In June of 1969, seven-year old Dennis Martin went missing in the Great Smoky Mountains National Park. One sunny afternoon in Spence Field, a grassy bald on a crest near Thunder Mountain, Dennis and three other boys decided to sneak up on their parents. Three boys went into the woods one way, and Dennis went in the opposite direction. Five minutes later, the other boys appeared. Dennis did not. For many weeks, the adults in my neighborhood talked about the missing boy. Summer evenings after the sun went down, folks began to gather on one porch or another and chat well into the night. As parents laughed, traded gossip and recipes, the children swarmed in the yard playing Tag or Ghost when the sky went black. Sometimes the pack of children dissolved into a few smaller groups, which is when I would dash to listen to the adults tell their stories. As I listened, I generally did not hear all of the details; my ear caught tone, it monitored the subtleties of the music of the human voice.

The summer young Dennis Martin was swallowed by the mountains never to be seen again I was eight, just a year older than the lost boy. Whenever the adult conversations on the porches turned to Dennis Martin, the same pattern emerged and often, the exact same words: “It’s a shame about that Martin boy. I can’t imagine what’s been done to him.” “I know. Where could he be?” “His poor mama.” A pronounced hush would then follow, and both the women and the men would look out into the night or up into the sky. Facts about the case from the newspaper may have been part of the discussions, but I never heard them. I heard fear in their voices.

By the end of the summer, Dennis Martin was no longer in the local news, and the intensive and extensive search for him had been called off. Folks pretty much stopped talking about him, the days grew shorter, and soon it was time to go back to school.
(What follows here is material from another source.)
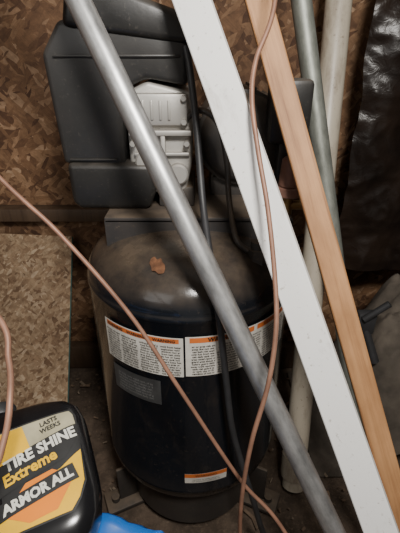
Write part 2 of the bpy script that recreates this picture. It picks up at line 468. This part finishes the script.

Gradually, the image of the adorable curly brown-haired boy who mysteriously disappeared from the world became a part of my memory. But now and then over the course of my life, someone out of the blue will mention Dennis Martin, still astounded that the little boy was never found, and I suddenly feel fear creep into my throat.

Those nights in the summer of 1969 listening to the adults talk about Dennis I think in some way I became a part of him. To vanish without a trace in a deep forest covering 814 square miles was something I could not fathom when I was a child; it was quite unreal. Even though many years later I read the newspaper accounts of the incident, those voices from so long ago are all I can hear when anyone mentions the case. By now, any remains have been found by vultures or other mountain critters, but I see Dennis smiling at the thought of surprising his parents when he jumps out of the forest, and I see Dennis quietly hiding deep in the thickets of fragrant laurel and rhododendron.